È impari, perché secoli e millenni di storia hanno sempre tenuto la donna in quell’angolo della vita cui i maschi vanno ad abbeverarsi quando la sete li spinge a farlo. È impari, perché qualunque società da sempre considera l’universo femminile come un piacere necessario e gradevole purché rimanga circoscritto al ruolo di madre o amante. È impari, perché qualunque potere e qualunque chiesa hanno sempre diviso le donne in categorie: da una parte vergini o madonne, dall’altra streghe e puttane. È impari, perché tutte le attenuanti che sono concesse al maschio trovano sempre troppi sorrisi di solidarietà e tolleranza. È impari, perché anche davanti alle violenze estreme c’è sempre chi sostiene che “… in fondo se l’è cercata, vestita in quel modo, cosa si aspettava”. 
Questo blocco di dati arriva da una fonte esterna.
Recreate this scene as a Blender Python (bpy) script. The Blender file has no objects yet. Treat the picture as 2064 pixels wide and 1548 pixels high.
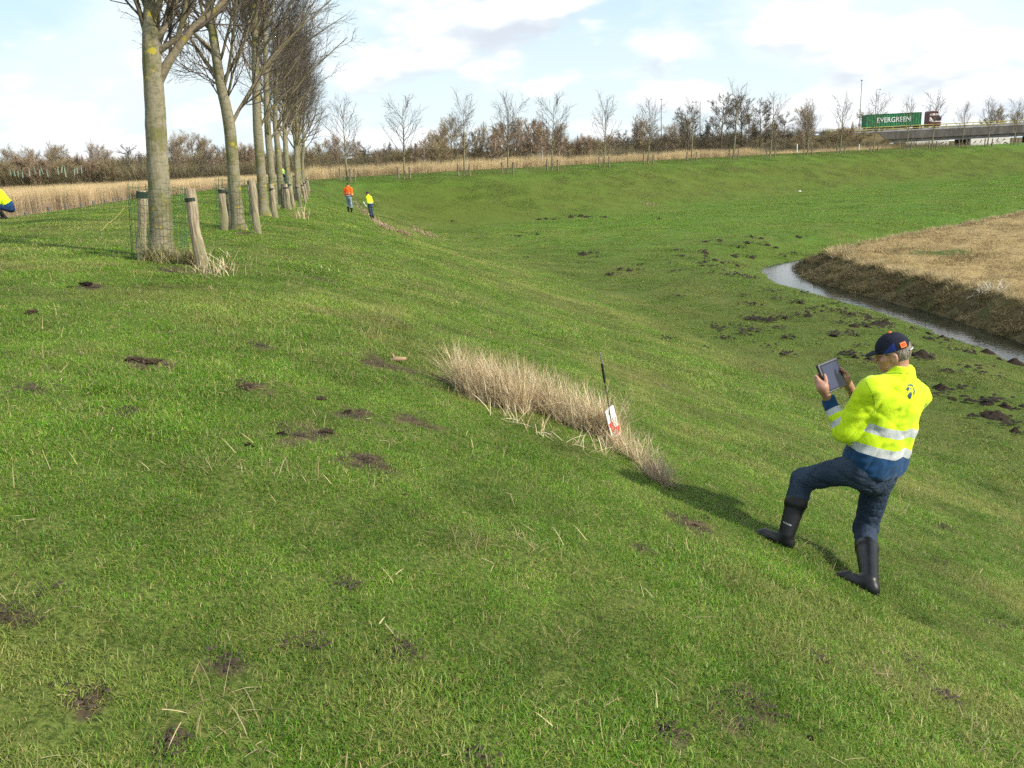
import bpy, bmesh, math, random
import numpy as np
from mathutils import Vector, Matrix, Euler
rng = np.random.default_rng(7); random.seed(7)
SC = bpy.context.scene; COL = SC.collection
R_ = math.radians
# ---------------------------------------------------------------- camera
FPX = 1717.0; PITCH = math.atan(446/FPX); ROLL = 0.05          # photograph is 2064 x 1548
cF = np.array([0, math.cos(PITCH), -math.sin(PITCH)]); cU0 = np.array([0, math.sin(PITCH), math.cos(PITCH)]); cR0 = np.array([1., 0, 0])
cR = cR0*math.cos(ROLL) - cU0*math.sin(ROLL); cU = cU0*math.cos(ROLL) + cR0*math.sin(ROLL)
cam = bpy.data.cameras.new('camera'); cam.sensor_width = 36; cam.lens = 36*FPX/2064; cam.clip_start = 0.05; cam.clip_end = 9000
camo = bpy.data.objects.new('camera', cam); COL.objects.link(camo)
camo.matrix_world = Matrix([[cR[0], cU[0], -cF[0], 0], [cR[1], cU[1], -cF[1], 0], [cR[2], cU[2], -cF[2], 0], [0, 0, 0, 1]])
SC.camera = camo
# ---------------------------------------------------------------- light
SUN_AZ, SUN_EL = (0.90, -0.44), R_(33)                       # horizontal direction towards the sun
_h = math.hypot(*SUN_AZ); SUN_DIR = Vector((SUN_AZ[0]/_h*math.cos(SUN_EL), SUN_AZ[1]/_h*math.cos(SUN_EL), math.sin(SUN_EL)))
sun = bpy.data.lights.new('sun', 'SUN'); sun.energy = 4.2; sun.angle = R_(2.4); sun.color = (1, 0.93, 0.80)
suno = bpy.data.objects.new('sun', sun); COL.objects.link(suno)
suno.rotation_euler = SUN_DIR.to_track_quat('Z', 'Y').to_euler(); suno.location = (60, -30, 60)
SC.view_settings.view_transform = 'Standard'; SC.view_settings.look = 'None'; SC.view_settings.gamma = 1
SC.view_settings.exposure = 0.66
SC.cycles.max_bounces = 5; SC.cycles.diffuse_bounces = 2; SC.cycles.glossy_bounces = 2; SC.cycles.transmission_bounces = 3; SC.cycles.transparent_max_bounces = 6
SC.cycles.use_denoising = False; SC.cycles.use_adaptive_sampling = True; SC.cycles.adaptive_threshold = 0.03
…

È impari, perché la preda deve accettare il suo ruolo, perché secoli di storia pretendono di spiegare che la donna deve accudire e crescere i figli, tessere la tela e aspettare fedele e paziente il ritorno del suo Ulisse. È impari perché anche il diritto di voto alle donne per anni è stato negato, perché faceva paura. È impari, perché la storia dimentica in fretta quello che le donne hanno costruito, creato. La storia dimentica in fretta tutte le loro battaglie, le loro sconfitte e le loro vittorie. Eppure i libri di storia sono pieni delle pagine scritte dalle donne, dai tempi più antichi ai giorni nostri passando per le lotte di liberazione, per le rivoluzioni, per i diritti civili, per il lavoro, per la vita di tutti i giorni.

Diritto, uguaglianza, coraggio e dignità si mescolano in quell’unico amalgama che è la storia delle donne. Ma la storia dimentica in fretta quando si parla di diritti negati, preferisce ricordare i diritti concessi. Perché questo è il punto, pensare che un diritto non sia appunto un diritto ma una concessione benevola. È qui, su questo punto, che cadono miseramente i veli dell’universo maschile al quale troppo spesso ci si vergogna di appartenere. È come se i maschi dicessero, e nemmeno tanto velatamente, “ …vi abbiamo dato questo e quello, cosa volete ancora? “. Questo è il nodo della questione, e diventa maledettamente difficile scioglierlo perché quel nodo è indurito da anni d’insegnamenti ipocriti e sbagliati.

Le leggi degli Stati possono colmare alcuni vuoti ma non riescono a risolvere la questione, perché quella questione è una legge radicata nel cuore e nel cervello dei maschi e lì nessun codice riesce ad arrivare. È una legge primitiva e violenta, alla quale è difficile contrapporsi. Eppure sarebbe così facile liberarsene, stracciare quella legge. È così facile, ma non si vuole ammettere. Non si vuole ammettere che la vita è altra cosa rispetto alle convenzioni che ci sono state inculcate da sempre, fin da bambini, quando s’insegna ai maschi qualcosa di diverso da quello che s’insegna alle femmine.

Quando si rimprovera un figlio maschio perché piange come una “femminuccia”, quando si insegna ad una figlia che dovrà essere una moglie fedele, paziente e obbediente, quando si predica che un matrimonio deve essere tale “… finché morte non vi separi “, quando si è accettato fino a trent’anni fa il delitto d’onore, quando si impartiscono dogmi che nulla insegnano del rispetto e della dignità della persona.

Per questo il grido di rabbia e di straordinaria dignità che è partito da Plaza de Mayo a Buenos Aires deve arrivare fino a noi. Perché la morte di Lucia Pérez, ragazza di sedici anni rapita e drogata, violentata e uccisa a Mar del Plata all’inizio di ottobre, è solo l’ultimo pugno nello stomaco a tutte le donne e non solo. “Ni una menos”, nemmeno una di meno, gridavano le donne di Buenos Aires. Quel grido non poteva che partire da Plaza de Mayo, ancora una volta, ed è giusto che arrivi in tutto il mondo, Italia compresa. In Argentina i numeri sulle violenze subite dalle donne sono spaventosi, ma questo non significa che queste violenze siano un’esclusiva dell’Argentina.

Il mondo intero è intriso di questa violenza, comprese la vecchia Europa e il nostro Paese, dove la violenza sulle donne è presente, tollerata, impunita. Ci si indigna, ci si commuove, ci si arrabbia. Poi, passato il momento dell’emozione, si ritorna nel proprio nascondiglio e si dimenticano la bellezza e il valore del sorriso delle donne. Si dimenticano la fatica, la dignità, il dolore e la storia che sono dietro quel sorriso. E si finge di non capire quanta strada ancora ci sia da fare perché finalmente possa essere distrutto quel recinto in cui i maschi rinchiudono da una parte le vergini e le madonne e dall’altra le streghe e le puttane.